Published:Tuesday | May 3, 2022 | 12:05 AM

THE EDITOR, Madam:

I was appalled to read a report in the media, in which a local research group scorned what they described as free education at the tertiary level that was provided to Jamaicans between the 1970s to 1980s. Among the comment was: “What should have been foreseen to be unviable solutions?” To this, the answer was: “Free tertiary education was one of them because free tertiary education ultimately resulted in The University of the West Indies (UWI) not getting the resources it needed to sustain and reproduce itself – and the quality nosedived. The bottomline is that the argument is not, ‘How can it be free?’, it’s really, ‘Who is paying for it?’”

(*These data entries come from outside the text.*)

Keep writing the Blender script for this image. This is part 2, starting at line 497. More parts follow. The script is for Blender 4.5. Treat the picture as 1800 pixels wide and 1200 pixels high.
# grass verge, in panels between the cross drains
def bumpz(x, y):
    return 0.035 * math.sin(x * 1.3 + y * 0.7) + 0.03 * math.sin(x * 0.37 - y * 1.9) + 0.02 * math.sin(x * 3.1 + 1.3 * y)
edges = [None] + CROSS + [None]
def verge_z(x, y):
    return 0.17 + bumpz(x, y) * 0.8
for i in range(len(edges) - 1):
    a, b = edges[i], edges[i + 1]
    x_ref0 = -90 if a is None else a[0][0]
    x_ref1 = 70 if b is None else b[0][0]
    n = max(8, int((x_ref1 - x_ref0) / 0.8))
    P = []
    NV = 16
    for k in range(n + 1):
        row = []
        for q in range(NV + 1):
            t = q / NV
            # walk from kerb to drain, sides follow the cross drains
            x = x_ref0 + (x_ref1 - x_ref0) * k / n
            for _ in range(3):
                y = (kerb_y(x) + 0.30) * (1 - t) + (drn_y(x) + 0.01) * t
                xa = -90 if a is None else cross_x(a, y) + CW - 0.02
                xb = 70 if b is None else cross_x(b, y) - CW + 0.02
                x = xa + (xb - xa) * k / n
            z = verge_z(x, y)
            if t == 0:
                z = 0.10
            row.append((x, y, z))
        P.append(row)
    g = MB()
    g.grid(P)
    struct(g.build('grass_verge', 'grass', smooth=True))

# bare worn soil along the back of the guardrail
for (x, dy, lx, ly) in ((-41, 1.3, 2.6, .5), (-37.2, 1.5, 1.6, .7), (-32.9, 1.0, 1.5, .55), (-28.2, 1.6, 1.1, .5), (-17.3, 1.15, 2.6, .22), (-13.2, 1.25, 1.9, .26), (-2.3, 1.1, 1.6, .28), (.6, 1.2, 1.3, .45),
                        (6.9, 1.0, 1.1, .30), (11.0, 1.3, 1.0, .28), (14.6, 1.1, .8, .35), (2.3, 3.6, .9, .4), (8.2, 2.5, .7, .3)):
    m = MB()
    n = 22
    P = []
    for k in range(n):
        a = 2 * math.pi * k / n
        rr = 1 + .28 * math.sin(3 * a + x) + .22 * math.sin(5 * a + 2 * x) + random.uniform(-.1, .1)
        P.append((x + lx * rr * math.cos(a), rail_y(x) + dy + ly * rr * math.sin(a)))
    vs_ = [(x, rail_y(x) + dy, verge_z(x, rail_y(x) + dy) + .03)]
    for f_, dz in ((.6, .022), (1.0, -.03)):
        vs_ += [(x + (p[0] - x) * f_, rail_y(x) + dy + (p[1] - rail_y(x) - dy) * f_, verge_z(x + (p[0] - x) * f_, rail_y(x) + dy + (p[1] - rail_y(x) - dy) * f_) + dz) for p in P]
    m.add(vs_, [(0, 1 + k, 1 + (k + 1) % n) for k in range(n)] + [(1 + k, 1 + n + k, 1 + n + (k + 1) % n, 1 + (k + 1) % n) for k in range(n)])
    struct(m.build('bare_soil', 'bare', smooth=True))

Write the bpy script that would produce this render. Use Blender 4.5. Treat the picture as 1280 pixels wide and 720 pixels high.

It is reported that the UWI ranks among the top three per cent universities in the world, so I would challenge the assertion that their “quality nosedived”. Further, the notion that people do not pay for their education simply because the payment is not made at the point of receiving the service, is a fallacy. Poor people pay taxes, too. It is these taxes they pay that allow, sometimes, one person from their family to get government-funded tertiary education. This often results in lifting the entire family out of poverty.

What makes us think that tertiary education benefits a few, but pre-primary, primary and secondary education do not? Thankfully, there was enough insight in some of our leaders of the past generation, who saw the difference tertiary education could make to Jamaica. More importantly, they made education accessible to the masses, thereby allowing us to see ordinary Jamaican black people reaching the pinnacle of success in their own country, and in the world.

Other countries have provided tax-funded education to their people up to the tertiary level without it being seen as ‘freeness’. Among them are Barbados and Germany. I wonder if that might be part of the reason why not many of their citizens resort to scamming. Perhaps there is a lesson we can learn here.